The Wal-Mart Debate
by Peter Zelchenko July 31, 2009

Did you get the call this week from the poll asking if you wanted a Wal-Mart? Did you think you'd get a fair and balanced presentation of the question? Did you also expect to get a clear picture from the media of the nature of the poll or the problems inherent in the Wal-Mart model?

The Tribune reported that the automated poll stated the plus side of the argument was that the new Wal-Mart would provide "more than 400 jobs and 'a wider variety of of fresh groceries and other goods.'" But they miscued by saying that the poll claimed "opponents 'say the jobs are not good enough.'" I got the call myself. It was presented substantially as follows:

  • "Press 1 if you support a new Wal-Mart in Chicago, because it will provide more than 400 jobs and a wider variety of fresh groceries and other goods."
  • "Press 2 if you oppose a new Wal-Mart in Chicago, because the jobs it will bring are not good enough."

Gee, nothing like putting words in the mouths of 75,000 people.

Crain's also reported positively on polling.

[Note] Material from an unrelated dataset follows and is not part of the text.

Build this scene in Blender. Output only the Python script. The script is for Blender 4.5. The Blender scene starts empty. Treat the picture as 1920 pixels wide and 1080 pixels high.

Their rather puffy headline reads: "Chicagoans Support 2nd Wal-Mart: Poll". But this seems to be a different poll, apparently much more thorough. Still, it would be nice to see their methodology and question list, and perhaps get the other side of the argument.

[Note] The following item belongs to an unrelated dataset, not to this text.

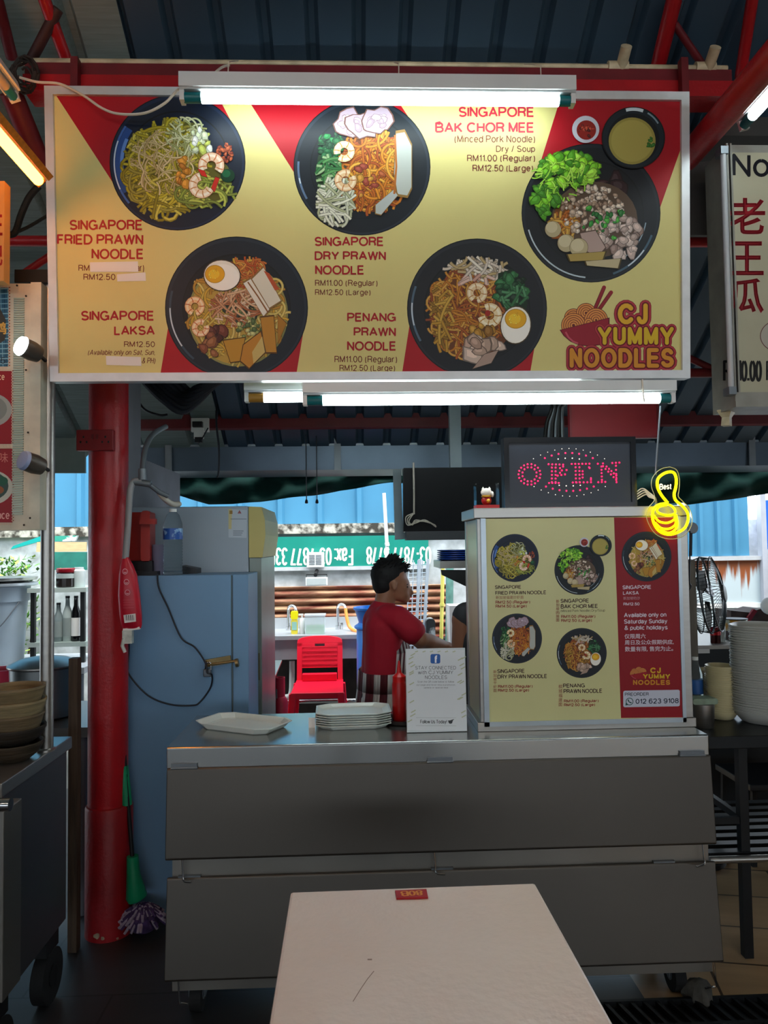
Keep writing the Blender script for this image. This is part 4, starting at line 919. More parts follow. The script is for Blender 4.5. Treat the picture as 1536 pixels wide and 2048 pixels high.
# clear box with a figurine
bx = P(974, 1013, YC + .04); fg = thing('figurine', 'small beckoning cat figurine in a clear box next to the open sign', 'figurine', (bx.x, YC + .05, ztop))
wd_ = (P(997, 1000, YC + .04).x - P(951, 1000, YC + .04).x); hh = P(974, 967, YC + .04).z - ztop
x, y = bx.x, YC + .05
mb = MB(); mb.box(x - wd_ / 2, x + wd_ / 2, y - .03, y + .03, ztop, ztop + .012); mb.build('base', mat('toy_red', '#a81414', .4), fg)
mb = MB(); mb.box(x - wd_ / 2 + .001, x + wd_ / 2 - .001, y - .029, y + .029, ztop + .012, ztop + hh); mb.build('clear_box', mat('acrylic', '#f2f6f8', .03, var=0, trans=1., ior=1.1, alpha=.35), fg)
mb = MB(); mb.ball((x, y, ztop + .028), .018, 14, (1, .8, .95)); mb.build('body', MATS['toy_red'], fg)
mb = MB(); mb.ball((x, y, ztop + .057), .017, 14, (1.15, .85, .9)); mb.lathe((x - .011, y, ztop + .068), [(.006, 0), (0, .009)], 8); mb.lathe((x + .011, y, ztop + .068), [(.006, 0), (0, .009)], 8); mb.ball((x + .02, y - .005, ztop + .05), .006, 8, (1, 1, 1.8)); mb.build('head', mat('toy_white', '#e6ded2', .4), fg)
mb = MB(); mb.lathe((x, y, ztop + .040), [(.0165, 0), (.0175, .003), (.0165, .006)], 14, sy=.9); mb.ball((x + .004, y - .016, ztop + .026), .008, 10); mb.build('collar', mat('toy_gold', '#c8962a', .35, .6), fg)

# neon thumb
YN = YC - .035
def N3(x, y): return P(1270 + x / 4.451, 780 + y / 4.451, YN)
tn = thing('neon_sign', 'yellow glowing thumbs-up light sign on clear acrylic at the corner of the display case', 'sign', N3(310, 1320))
ol = smooth([(x, y, 0) for x, y in ((320, 683), (380, 710), (405, 790), (402, 880), (395, 945), (430, 985), (490, 1050), (518, 1130), (510, 1210), (460, 1285), (390, 1320), (300, 1325), (210, 1295), (150, 1230), (110, 1130), (125, 1050), (175, 990), (182, 940), (155, 860), (160, 790), (200, 730), (260, 693), (320, 683))], 4)[:-1]
mb = MB(); mb.prism([N3(p.x, p.y) + Vector((0, .006, 0)) for p in ol], (0, .004, 0)); mb.build('acrylic_back', mat('tinted_acrylic', '#d8d6b8', .05, var=0, trans=1., ior=1.15, alpha=.45), tn)
mb = MB(); mb.tube([N3(p.x, p.y) + Vector((0, .008, 0)) for p in ol], .0012, 6, closed=True); mb.build('acrylic_edge', mat('edge_light', '#d8d8b0', .3, var=.05), tn)
M_NEON = mat('yellow_neon', '#fff000', .4, var=0, emit=1.7)
def neon(pts, r=.0046, closed=False):
    mb = MB(); mb.tube(smooth([N3(x, y) for x, y in pts], 6), r, 10); mb.build('neon_tube', M_NEON, tn)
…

Chicagoist took a more helpful position, emphasizing that the polls were the brainchild of Wal-Mart's public relations army and providing other balance. (See other background commentary here and here.)

Veteran Chicago journalist Dennis Byrne, on his shiny, new ChicagoNow blog, gushed about the potential of a Wal-Mart and lionized its hero, Rev. Leon Finney, as if there weren't a few hundred thousand other African-Americans in Chicago who might have differing opinions.

But then Byrne himself says it best when he quotes one of his adoring fans:

"Dennis Byrne...[and others] have been so consistently wrong on so many issues...[they should] open barbershops, where they could pontificate to their hearts' content but with much less potential damage to the body politic." --Moti Rieber, Chicago Tribune, Letter to the Editor, Feb. 12, 2007

If Mayor Daley has so many black friends, why is it that whenever there's a need to show support from the black community for some controversial idea, the Finneys are all he can ever find? The only supporters of the Wal-Mart were Finney's busload of blind followers from Woodlawn, who, no doubt, he and his wife (director of the organization) lured with chips and soda just like when they brought them to City Hall to support putting the Children's Museum in Grant Park. When I polled 15 or 20 of them about the museum, none had any strong opinion, and several didn't even know what they had been brought downtown for.

Tom Tresser, open-space advocate and current leader of No Games Chicago, objects to Finney's abuse of The Woodlawn Organization, the historic grassroots group nurtured to life in the late 1950s by Bishop Arthur Brazier and legendary organizer Saul Alinsky. "They got started by sending buses to City Hall to challenge white power...and 45 years later, they send buses to City Hall to be a stooge for white power," Tresser recently complained to me. I've admonished Finney publicly several times that he mustn't do this, but of course it's hard to resist when your primary means of support comes from a white mayor.

Wal-Mart's public-relations army also planted the now-famous term "food desert" in our minds, citing a 2006 study (PDF) by researcher Mari Gallagher. This study, funded by the generally big-commerce LaSalle Bank, was Gallagher's debut into punditry. In it she coined the term, which characterizes large, predominantly black swaths of the South and West Sides as places where there are no grocery stores for miles.

It was not an original idea, only an old concept called, less inspiringly, the "supermarket shortage" -- in a fancy new package. The results have been used to great effect in arguing for more Dominick's, Jewels, and Wal-Marts, but practically nothing else. I and many others have pointed out to Gallagher and the city that there are many smaller-scale solutions that fall between buying milk at the gas station and the national profit center -- such as Andy's, Pete's, Fair Play, and even Aldi.

But Gallagher has been too busy making piles of money to bother with details. In case you aren't convinced you know which side Gallagher's bread is buttered on, she's now on Wal-Mart's payroll (PDF), cutting down a Loyola study which claims that the existing Chicago store may already be causing damage. (Read the Loyola report here (PDF).)

If all else fails -- if, after seeing the curious melange of Chicago politics and Wal-Mart executive cupidity, you're still thinking that maybe more Wal-Marts is not such a bad idea -- then you should probably watch Wal-Mart: The High Cost of Low Price.

Unfortunately, this movie was based chiefly on the boring world of facts and evidence -- not on hype and slant, not on expensive PR firms, token blacks, glassy-eyed journalists, and pinstripe research -- so it's not well promoted. Why not host a screening of this movie? Now would be a perfect time.